> _EXERCISE BRIEF_
Copy every line of the following data that includes the string "part".
*** SUPPLIED INFORMATION
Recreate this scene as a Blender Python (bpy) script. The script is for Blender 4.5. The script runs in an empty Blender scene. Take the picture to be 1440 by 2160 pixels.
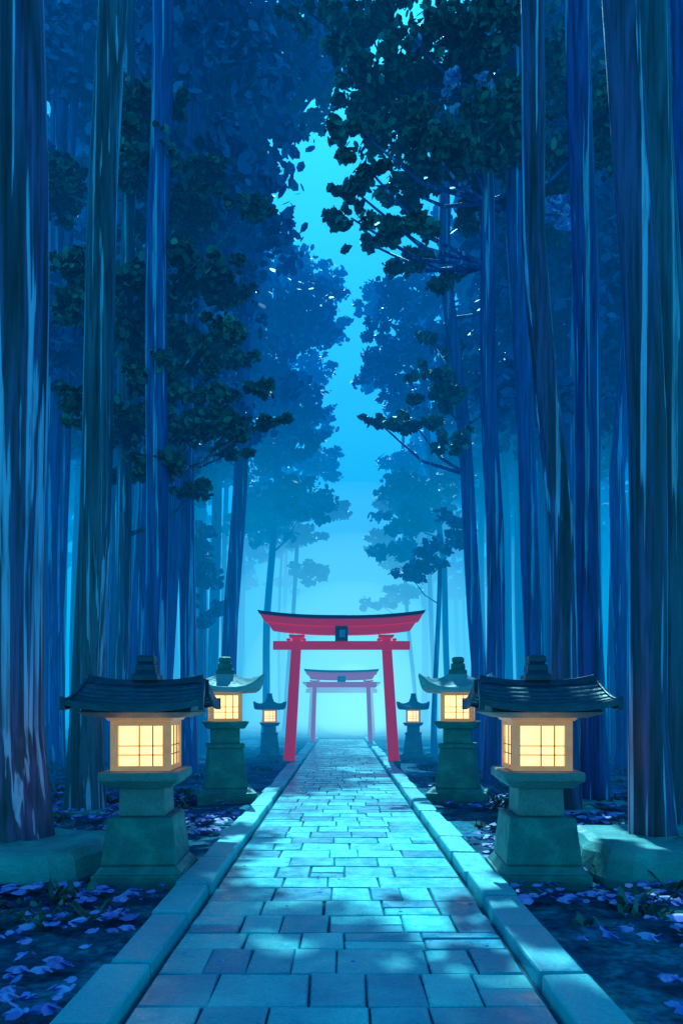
import bpy, math, random
import numpy as np
from mathutils import Vector, noise as mnoise
S=bpy.context.scene
random.seed(7); R=np.random.default_rng(7)
F=1500.0; HC=1.6; VX=720.0; VY=1490.0
def P(px,py,d): return ((px-VX)*d/F, d, HC+(VY-py)*d/F)

# ---------------- node helpers ----------------
def newmat(name):
    m=bpy.data.materials.new(name); m.use_nodes=True
    nt=m.node_tree; b=nt.nodes['Principled BSDF']
    return m,nt,b
def ramp(nt,fac,stops,interp='LINEAR'):
    r=nt.nodes.new('ShaderNodeValToRGB'); r.color_ramp.interpolation=interp
    el=r.color_ramp.elements
    while len(el)<len(stops): el.new(0.5)
    for e,(p,c) in zip(el,stops): e.position=p; e.color=(*c,1)
    nt.links.new(fac,r.inputs[0]); return r.outputs[0]
def noise(nt,scale,detail=4,vec=None,rough=0.55,dist=0):
    n=nt.nodes.new('ShaderNodeTexNoise'); n.inputs['Scale'].default_value=scale
    n.inputs['Detail'].default_value=detail; n.inputs['Roughness'].default_value=rough
    n.inputs['Distortion'].default_value=dist
    if vec is not None: nt.links.new(vec,n.inputs['Vector'])
    return n.outputs['Fac']
def objvec(nt,scale=(1,1,1)):
    t=nt.nodes.new('ShaderNodeTexCoord'); m=nt.nodes.new('ShaderNodeMapping')
    m.inputs['Scale'].default_value=scale; nt.links.new(t.outputs['Object'],m.inputs[0]); return m.outputs[0]
def mix(nt,f,a,b,mode='MIX'):
    n=nt.nodes.new('ShaderNodeMixRGB'); n.blend_type=mode
    for i,v in enumerate((f,a,b)):
        if isinstance(v,(int,float)): n.inputs[i].default_value=v if i==0 else (v,v,v,1)
        elif isinstance(v,tuple): n.inputs[i].default_value=(*v,1)
        else: nt.links.new(v,n.inputs[i])
    return n.outputs[0]
def bump(nt,b,h,strength=0.4,dist=0.02):
    n=nt.nodes.new('ShaderNodeBump'); n.inputs['Strength'].default_value=strength; n.inputs['Distance'].default_value=dist
    nt.links.new(h,n.inputs['Height']); nt.links.new(n.outputs[0],b.inputs['Normal'])
def island(nt):
    return nt.nodes.new('ShaderNodeNewGeometry').outputs['Random Per Island']

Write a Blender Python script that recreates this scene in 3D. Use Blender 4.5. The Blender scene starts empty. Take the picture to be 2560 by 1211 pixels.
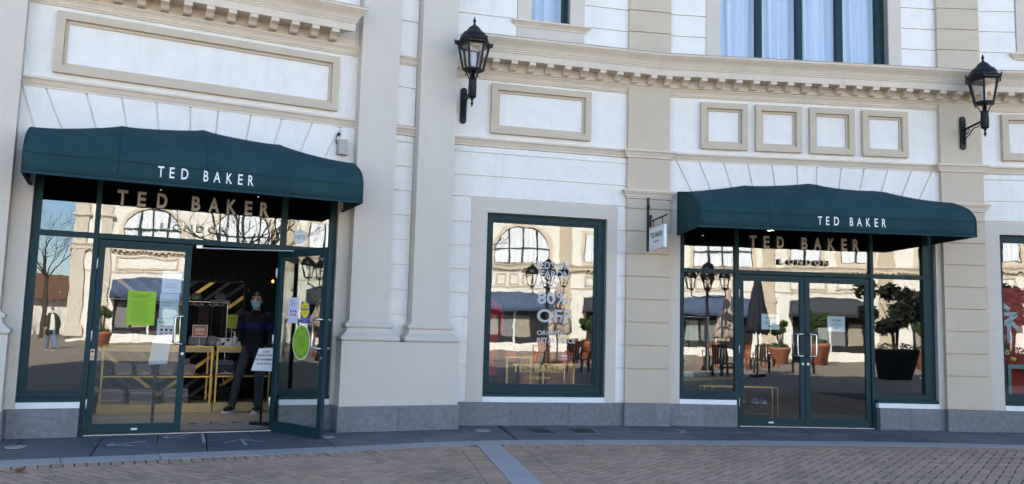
import bpy, bmesh, math, random
from mathutils import Vector, Matrix
random.seed(11)
RAD = math.radians
sc = bpy.context.scene
COL = sc.collection

# ------------------------------------------------------------------ camera
PITCH, ROLL, EYE = RAD(6.018), RAD(1.569), 1.33
fw = Vector((0, math.cos(PITCH), math.sin(PITCH)))
up0 = Vector((0, -math.sin(PITCH), math.cos(PITCH)))
rt0 = Vector((1, 0, 0))
rt = rt0 * math.cos(ROLL) + up0 * math.sin(ROLL)
up = -rt0 * math.sin(ROLL) + up0 * math.cos(ROLL)
cd = bpy.data.cameras.new("camera")
cam = bpy.data.objects.new("camera", cd)
COL.objects.link(cam)
cd.sensor_width = 36.0
cd.lens = 36.0 * 2062.55 / 2560.0
cd.clip_start, cd.clip_end = 0.05, 3000
M = Matrix((rt, up, -fw)).transposed().to_4x4()
M.translation = Vector((0, 0, EYE))
cam.matrix_world = M
sc.camera = cam

# ------------------------------------------------------------------ sky, sun, exposure
SUN_EL = RAD(28)
SUN_H = Vector((-0.62, 0.785, 0)).normalized()          # horizontal direction towards the sun
TOSUN = Vector((SUN_H.x * math.cos(SUN_EL), SUN_H.y * math.cos(SUN_EL), math.sin(SUN_EL)))
w = bpy.data.worlds.new("World")
sc.world = w
w.use_nodes = True
nt = w.node_tree
bg = nt.nodes["Background"]
sky = nt.nodes.new("ShaderNodeTexSky")
sky.sky_type = 'NISHITA'
sky.sun_disc = False
sky.sun_elevation = SUN_EL
sky.sun_rotation = math.atan2(SUN_H.x, SUN_H.y)
sky.altitude = 10
sky.air_density = 0.85
sky.dust_density = 0.6
sky.ozone_density = 2.4
nt.links.new(sky.outputs[0], bg.inputs[0])
bg.inputs[1].default_value = 0.115
ld = bpy.data.lights.new("sun", 'SUN')
ld.energy = 5.0
ld.angle = RAD(0.53)
ld.color = (1.0, 0.93, 0.80)
sun = bpy.data.objects.new("sun", ld)
sun.rotation_euler = TOSUN.to_track_quat('Z', 'Y').to_euler()
sun.location = TOSUN * 60
COL.objects.link(sun)
sc.view_settings.view_transform = 'Standard'
sc.view_settings.look = 'None'
sc.view_settings.gamma = 1.0
sc.view_settings.exposure = 2.25
sc.render.engine = 'CYCLES'
sc.cycles.use_denoising = True
sc.cycles.max_bounces = 10
sc.cycles.diffuse_bounces = 4
sc.cycles.glossy_bounces = 4
sc.cycles.transmission_bounces = 6
sc.cycles.transparent_max_bounces = 24
sc.cycles.caustics_reflective = False
sc.cycles.caustics_refractive = False
sc.cycles.sample_clamp_indirect = 4.0

# ------------------------------------------------------------------ materials
MATS = {}
def nmat(name):
    m = bpy.data.materials.new(name)
    m.use_nodes = True
    MATS[name] = m
    return m, m.node_tree, m.node_tree.nodes["Principled BSDF"]

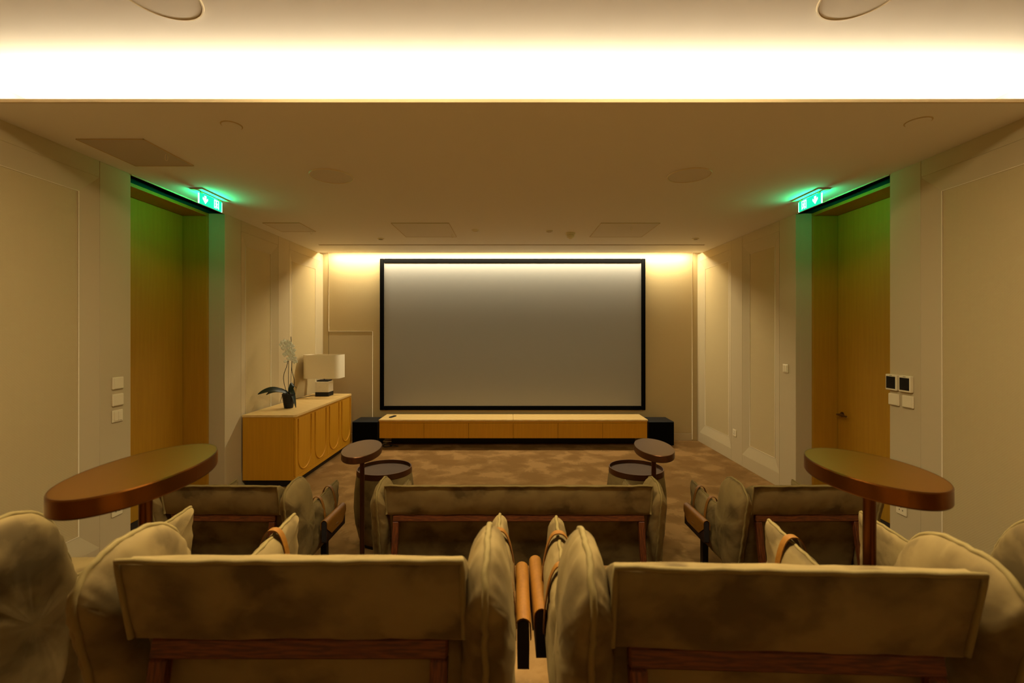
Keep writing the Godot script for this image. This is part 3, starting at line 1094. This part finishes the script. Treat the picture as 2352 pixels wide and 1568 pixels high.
	for k in 26:
		var f := rng.randf() * TAU
		var rr := rng.randf() * 0.055
		var p := Vector3(cos(f) * rr, 0.155 + rng.randf() * 0.02, sin(f) * rr)
		cbox(st, Vector3(-0.012, -0.006, -0.007), Vector3(0.012, 0.006, 0.007), 0.003, Transform3D(Basis.from_euler(Vector3(rng.randf(), rng.randf() * 6.0, rng.randf())), p))
	part("bark_chips", st, M.bark, pot).set_meta("kind", "stuff")
	# leaves: [direction, length, width, rise, droop]
	for q in [[Vector3(-0.78, 0, 0.6), 0.33, 0.040, 0.09, 0.0], [Vector3(-1, 0, 0.25), 0.25, 0.034, 0.05, 0.02], [Vector3(0.95, 0, 0.3), 0.11, 0.036, 0.10, 0.26], [Vector3(-0.95, 0, 0.35), 0.10, 0.026, 0.05, 0.19], [Vector3(0.3, 0, -0.9), 0.12, 0.036, 0.20, 0.0]]:
		st = start(0)
		var dir: Vector3 = (q[0] as Vector3).normalized()
		var across := (dir.cross(Vector3.UP) * 0.75 + Vector3.UP * 0.62 * signf(-dir.x)).normalized()
		var rows := []
		for i in 15:
			var t := i / 14.0
			var mid: Vector3 = Vector3(0, 0.17, 0) + dir * (q[1] * t) + Vector3.UP * (q[3] * t - (q[3] + q[4]) * t * t * 0.72 + 0.03 * sin(PI * t))
			var wd: float = q[2] * pow(sin(PI * clampf(0.06 + t * 0.93, 0, 1)), 0.6)
			rows.append([mid - across * wd + Vector3.UP * wd * 0.35, mid, mid + across * wd + Vector3.UP * wd * 0.35])
		for i in 14:
			for j in 2:
				quad(st, rows[i][j], rows[i + 1][j], rows[i + 1][j + 1], rows[i][j + 1], Vector3.UP)
				var dn := Vector3(0, -0.003, 0)
				quad(st, rows[i][j] + dn, rows[i + 1][j] + dn, rows[i + 1][j + 1] + dn, rows[i][j + 1] + dn, Vector3.DOWN)
		part("leaf", st, M.leaf, pot)
	# flower stems on stakes
	var stems := [
		[Vector3(-0.015, 0.16, 0), Vector3(-0.055, 0.30, 0), Vector3(-0.06, 0.40, 0.0), Vector3(-0.02, 0.52, 0), Vector3(0.0, 0.62, 0), Vector3(0.012, 0.72, 0), Vector3(0.03, 0.80, 0), Vector3(0.028, 0.87, 0)],
		[Vector3(0.03, 0.16, 0), Vector3(0.062, 0.26, 0), Vector3(0.068, 0.34, 0), Vector3(0.04, 0.46, 0.0), Vector3(0.042, 0.60, 0), Vector3(0.055, 0.66, 0), Vector3(0.075, 0.66, 0.01)],
	]
	for s in stems:
		st = start()
		tube(st, softened(s), 0.0035, 7)
		part("stem", st, M.stem, pot)
	for s in [[Vector3(-0.005, 0.15, 0.0), Vector3(0.0, 0.60, 0)], [Vector3(0.02, 0.15, 0), Vector3(0.042, 0.66, 0)]]:
		st = start()
		tube(st, s, 0.0028, 6)
		part("stake", st, M.veneer_edge, pot)
	var bloom := flower_mesh()
	var spots := [[-0.075, 0.775, 0.01, 0.036], [-0.045, 0.80, 0.02, 0.042], [0.0, 0.79, 0.02, 0.044], [0.035, 0.755, 0.02, 0.046], [-0.03, 0.735, 0.03, 0.044], [0.055, 0.70, 0.03, 0.046], [0.012, 0.69, 0.04, 0.046], [-0.015, 0.66, 0.03, 0.044], [0.05, 0.645, 0.035, 0.046], [0.075, 0.60, 0.02, 0.040], [0.085, 0.565, 0.01, 0.034], [-0.035, 0.565, 0.0, 0.026], [0.03, 0.60, 0.03, 0.040]]
	for k in spots.size():
		var p: Array = spots[k]
		var b := part("flower", bloom, M.petal, pot)
		b.position = Vector3(p[0], p[1], p[2])
		b.rotation = Vector3(-0.2 + 0.5 * rng.randf(), 0.5 - 1.2 * rng.randf() + 0.3, rng.randf() * 0.8 - 0.4)
		b.scale = Vector3.ONE * (p[3] / 0.045)

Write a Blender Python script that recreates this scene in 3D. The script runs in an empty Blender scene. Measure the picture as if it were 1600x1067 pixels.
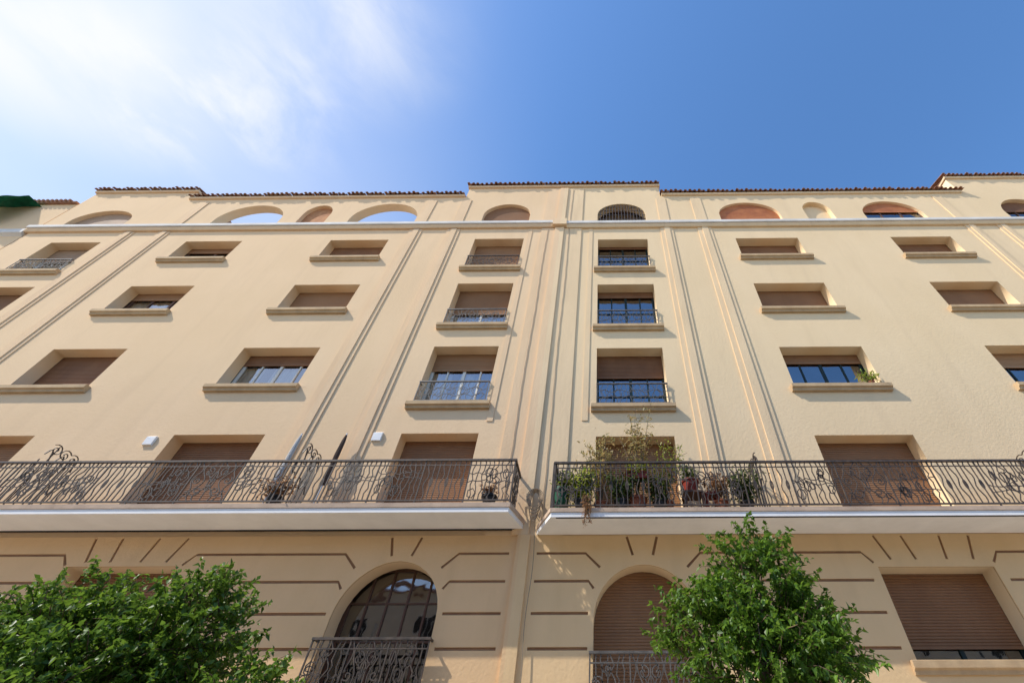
******
> _THE REPLY_
Keep writing the Godot script for this image. This is part 3, starting at line 1094. This part finishes the script. Treat the picture as 2352 pixels wide and 1568 pixels high.
	part("bark_chips", st, M.bark, pot).set_meta("kind", "stuff")
		part("leaf", st, M.leaf, pot)
		part("stem", st, M.stem, pot)
		part("stake", st, M.veneer_edge, pot)
		var b := part("flower", bloom, M.petal, pot)